沖縄戦や基地問題について語る大田昌秀さん

 きょう午後6時30分から松戸市勤労会館ホールで行われた松戸自主夜間中学開講2400回記念授業に行ってきました。“先生”は、元沖縄県知事で大田平和総合研究所主宰の大田昌秀さん。
 本土の人には“苦い真実”かもしれません、と前置きして始まった話は、沖縄戦から現代の普天間基地問題まで。
 集団自決の問題(沖縄では“集団死”というそうです)。先日も作家・大江健三郎さんの裁判が終わったばかりですが、「赤ちゃんや1歳の子まで自決できるわけない」と「強制ではなかった」という一部の主張に疑問を呈していました。
 知事時代の橋本首相とのやり取りなど、基地をめぐる裏話も聞くことができました。
 自主夜間中学の授業ということですので、「学ぶ」ということについても触れ、こんな話を披露してくれました。
 沖縄戦のころ、米兵が残していった新聞記事を大田さんの友人が拾い読みして大田さんに現状を知らせてくれたそうです。当時敵国語であった英語は禁止されていて、大田さんは読めなかったそうですが、友人は読めたんですね。ある日、米兵が空に向かって砲撃しているので、沖縄の敗残兵は「特攻隊が来た」と喜んだそうです。しかし、友人は「あれは、戦争が終わったことを知った米兵が祝砲を打っているんだ」と教えてくれたそうです(大田さんの研究では、沖縄戦は3月26日から9月7日まで)。
 その時、つくづく自分の無知を恥じたといいます。友人は「君も生き残ったら、東京で英語を勉強しなよ」と話したそうです。大田さんはその言葉どおり、終戦後東京で大学生になりました。
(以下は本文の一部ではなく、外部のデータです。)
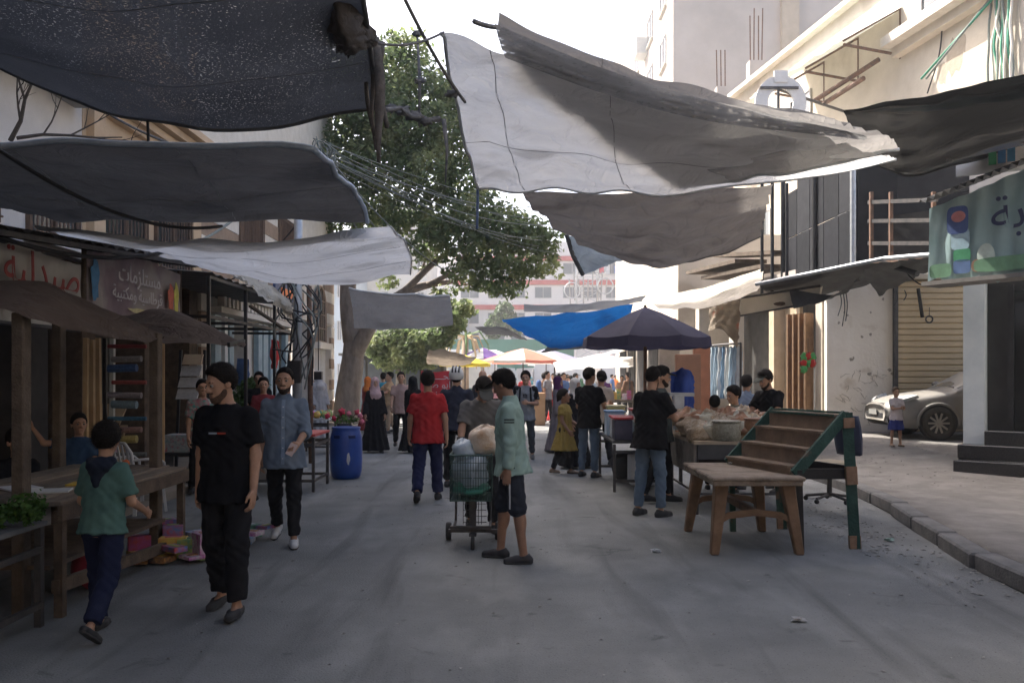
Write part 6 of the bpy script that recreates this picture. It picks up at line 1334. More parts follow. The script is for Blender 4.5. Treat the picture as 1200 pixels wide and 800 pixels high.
# blue office chair behind
t = thing('office_chair', 'worn navy office chair with tan seat behind the green stand', 'chair', (3.85, 10.35, .15), -1.2)
NV = mat('chair_navy', (.02, .03, .065), (.035, .045, .085), 6, .55)
rows = [[Vector((.22 * x * (1 - .12 * z ** 2), .22 + .04 * x * x - .03 * z, .56 + .24 * (z + 1))) for x in np.linspace(-1, 1, 8)] for z in np.linspace(-1, 1, 8)]; b_ = MB().grid(rows).build('backrest', NV, t, True, world=False); sd = b_.modifiers.new('thick', 'SOLIDIFY'); sd.thickness = .06
MB().box((0, 0, .46), (.46, .44, .07)).build('seat', mat('seat_tan', (.35, .29, .2), (.45, .38, .27), 6, .8), t, world=False, bevel=.02); MB().tube([(0, 0, .06), (0, 0, .44)], .03, 8).build('stem', STEEL, t, world=False)
MB().tube([(0, .1, .42), (0, .26, .45), (0, .25, .6)], .018, 6).build('back_bracket', STEEL, t, world=False)
for k in range(5): a = k * 1.2566; MB().tube([(0, 0, .1), (.28 * math.cos(a), .28 * math.sin(a), .06)], .018, 6).build('foot_spoke', STEEL, t, world=False); MB().blob((.28 * math.cos(a), .28 * math.sin(a), .03), .03, k, 0).build('caster', BLACK, t, world=False)

# grey table of nuts and sweets
t = thing('goods_table', 'long grey table covered with bags of nuts and sweets', 'table', (3.2, 11.1, 0)); TB = mat('table_grey', (.13, .115, .10), (.22, .195, .17), 4, .8, .3, 30, c3=(.09, .075, .06), s3=3); TW = mat('table_ply', (.32, .25, .18), (.42, .34, .25), 5, .8)
MB().box((2.85, 11.15, .87), (1.3, 1.75, .04)).build('table_top', TW, t); MB().box((2.215, 11.15, .66), (.03, 1.7, .38)).build('side_panel', TB, t); MB().box((2.86, 10.30, .76), (1.24, .03, .18)).build('front_apron', mat('apron_dark', (.05, .05, .055), (.09, .09, .09), 4, .6), t); MB().box((2.86, 10.6, .62), (1.2, .03, .42)).build('drop_panel', mat('drop_dark', (.035, .03, .03), rough=.8), t)
for x in (2.24, 3.46):
    for y in (10.34, 11.95): MB().tube([(x, y, 0), (x, y, .85)], .022, 6).build('leg', STEEL, t)
m = MB(); m.tube([(2.24, 10.34, .25), (2.24, 11.95, .25)], .016, 5); m.tube([(2.24, 10.34, .25), (3.46, 10.34, .25)], .016, 5); m.build('rail', STEEL, t)
ztop = .89
NUT = mat('nut_bag', (.36, .26, .16), (.55, .44, .31), 28, .4, .6, 60, trans=.1, spec=.5); NUT2 = mat('seed_bag', (.42, .38, .27), (.58, .54, .42), 40, .45, .5, 80, spec=.5); NUT3 = mat('spice_bag', (.26, .12, .06), (.38, .2, .11), 30, .5, .4, 60, spec=.5)
rr = random.Random(21)
for i in range(44):
    x = 2.32 + (i % 6) * .21 + rr.uniform(-.05, .05); y = 10.5 + (i // 6) * .22 + rr.uniform(-.06, .06)
    r = rr.uniform(.09, .17); o = MB().blob((x, y, ztop + r * .55 + .05 * (i // 12)), (r, r * .9, r * rr.uniform(.6, 1.0)), i, .4, 14, 11).build('nut_bag', (NUT, NUT2, NUT, NUT3)[i % 4], None, True); tag(o, ('open clear bag of tan nuts on the grey table', 'bag of pale seeds on the grey table', 'open clear bag of tan nuts on the grey table', 'bag of brown spice on the grey table')[i % 4], 'bag', 'bags of nuts and seeds on the grey table')
def tub(label, c, r, h, m, lid=None, cat='tub'):
    t = thing('plastic_tub', label, cat, c); MB().lathe([(r * .9, 0), (r, h * .1), (r, h * .9), (r * .96, h)], 18, c).build('tub_body', m, t, True); MB().lathe([(r * 1.04, 0), (r * 1.04, .02), (r * .98, .025)], 18, (c[0], c[1], c[2] + h)).build('lid', lid or m, t, True)
tub('round clear jar of pale seeds at the front of the grey table', (2.62, 10.42, ztop), .17, .22, mat('jar_seed', (.20, .19, .14), (.40, .38, .30), 30, .35, .4, 60, spec=.5)); tub('brown round sack of spice beside the seed jar', (2.98, 10.42, ztop), .14, .25, NUT3)
tub('clear tub of pink sweets at the back of the grey table', (2.55, 11.6, ztop), .17, .2, mat('tub_pink', (.4, .2, .16), (.52, .3, .25), 9, .4), mat('lid_clear', (.5, .45, .42), rough=.4)); tub('small yellow jar at the corner of the grey table', (2.32, 10.75, ztop), .07, .13, mat('jar_yellow', (.5, .3, .05), (.55, .38, .08), 9, .4))
o = MB().blob((3.32, 10.4, ztop + .05), (.13, .1, .055), 7, .2, 12, 8).build('paper_bundle', mat('wrap_white', (.5, .48, .44), (.58, .56, .52), 9, .6), None, True); tag(o, 'white paper bundle right of the brown spice sack', 'bundle')
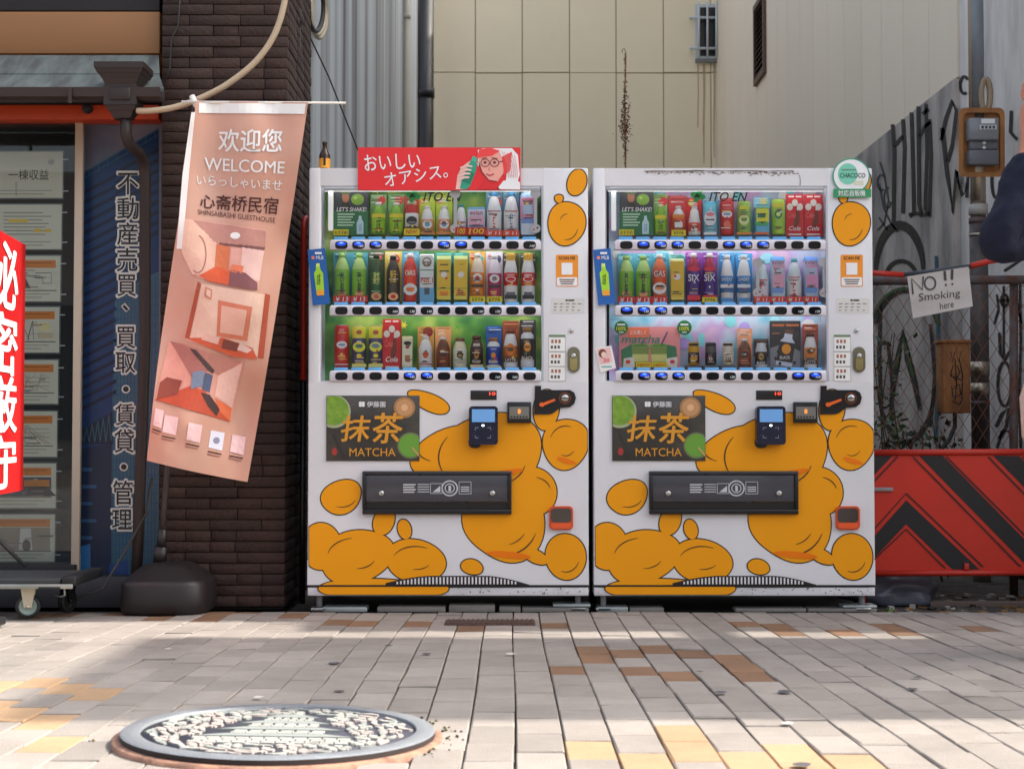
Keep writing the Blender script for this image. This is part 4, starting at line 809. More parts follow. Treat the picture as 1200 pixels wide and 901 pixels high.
# LET'S SHAKE card
def shake(dx, label):
    t = thing('promo_card', label, 'promo card', tuple(at(411 + dx, 275, .06)), 'shake promotion cards'); m = MB(); x = 391.5 + dx; dkg = K(46, 58, 50); grn = K(40, 104, 62)
    m.pbox(x, 222, x + 40, 276, .058, .062, K(46, 50, 54)); g = plane(.0572); h = plane(.0564); e = plane(.0556)
    m.rect(x, 247, x + 40, 276, g, grn); m.ell(x + 27.5, 234, 7.5, 6.6, g, K(110, 146, 50)); m.ell(x + 25, 232, 2, 1.6, h, K(150, 180, 80)); m.ell(x + 13.5, 231, 4.2, 7, g, K(150, 96, 66)); m.ell(x + 13.5, 226, 6, 2.2, h, K(70, 86, 54)); m.art([(x + 7, 247), (x + 10, 237), (x + 17, 237), (x + 20, 247)], g, K(40, 34, 30))
    m.text("LET'S SHAKE!", x + 3, 243, x + 38, 248, h, K(232, 236, 230), bold=.02, shear=.2)
    for r in range(5): m.rect(x + 4, 250.5 + r * 3.2, x + 24 - (r % 3) * 2, 252 + r * 3.2, h, K(176, 206, 180))
    m.art([(x + 29, 253), (x + 32, 253), (x + 32.4, 257), (x + 34.5, 261), (x + 34.5, 274.5), (x + 26.5, 274.5), (x + 26.5, 261), (x + 28.6, 257)], h, K(176, 206, 216)); m.text('お茶', 0, 0, 0, 0, e, K(70, 130, 150), quad=[(x + 29, 262), (x + 32.4, 262), (x + 32.4, 272), (x + 29, 272)])
    m.build('printed_panel', t); m = MB(); m.pbox(x - .5, 269, x + 17, 276, .05, .053, K(*YEL)); m.text('おすすめ!', x + 1, 270.5, x + 16, 274.8, plane(.0492), K(40, 30, 20), bold=.02); m.build('yellow_tag', t)
shake(0, "green and black LET'S SHAKE card on top shelf of first machine"); shake(334.5, "green and black LET'S SHAKE card on top shelf of second machine")
# --- first machine, middle shelf
for i, (x0, x1) in enumerate(((391.5, 410), (412, 430))):
    drink('pet', x0, x1, 297, 354, (LG, (124, 178, 60), (150, 190, 110), (.1, .66)), 'light green tea bottle with red tag, %s of pair %s' % (('left', 'right')[i], L2), card=(x0 - 1, 296, x1 + 1, 354, (60, 140, 160)), txt=[('お\nい\nお\n茶', (30, 64, 30), .40, 24, 4.5)], mark=[((206, 150, 100), .17, 5, 4)], tag_=('¥ 13', WH, RD, 7.4))
drink('pet', 433, 449, 298, 354, ((46, 72, 40), (40, 88, 46), (56, 64, 46), (.1, .62)), 'dark green tea bottle with red seal %s' % L2, card=(431.5, 295, 451, 354, (52, 70, 44), 443, 301, 5, (200, 64, 50)), txt=[('濃茶', (196, 206, 120), .5, 14, 8)], mark=[((206, 150, 100), .12, 6, 4.6), (RD, .12, 3, 2.4)])
drink('pet', 452.5, 469, 300, 354, ((56, 50, 44), (66, 58, 46), (40, 38, 36), (.1, .66)), 'black and gold tea bottle on yellow card %s' % L2, card=(451, 295, 471, 354, (206, 180, 80), 462.5, 304, 6, (190, 52, 40)), txt=[('黒豆', (214, 180, 60), .55, 14, 7)], mark=[((226, 170, 120), .12, 6, 4.6), (RD, .12, 3, 2.4)])
drink('pet', 472.5, 489, 297, 354, ((196, 60, 46), (216, 66, 42), (226, 226, 226), (.3, .68)), 'red juice bottle with white cap on blue card %s' % L2, card=(471, 295, 491, 354, (92, 160, 190)), txt=[('GAS', WH, .60, 6, 12)], mark=[((236, 226, 222), .26, 8, 7), ((230, 120, 60), .27, 5, 3.4)])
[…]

 「学ぶ喜びは大きい」。太田さんは今も朝4時から国際政治や平和について勉強をしているそうです。アメリカ公文書館に足を運び、独自に資料を入手し、独自に研究を続けているといいます。
 私たちは沖縄の経済は基地に依存していると考えがちですが、県民総所得のうち、基地に依存しているのは、現在では約5%だそうです(一時は50%を超えていたそうですが)。
 最後に「もし、また戦争が起これば、基地がある沖縄が真っ先に攻撃を受け、戦場になる。だから、沖縄に基地はいらない」と語りました。

 太田さんは明日3日の「松戸憲法記念日の集い」で講師を務めます。
 場所は松戸勤労会館ホールで、時間は午前10時から正午までと、午後3時から5時までの2回。参加費は500円(資料代。18歳以下無料)。定員先着150人。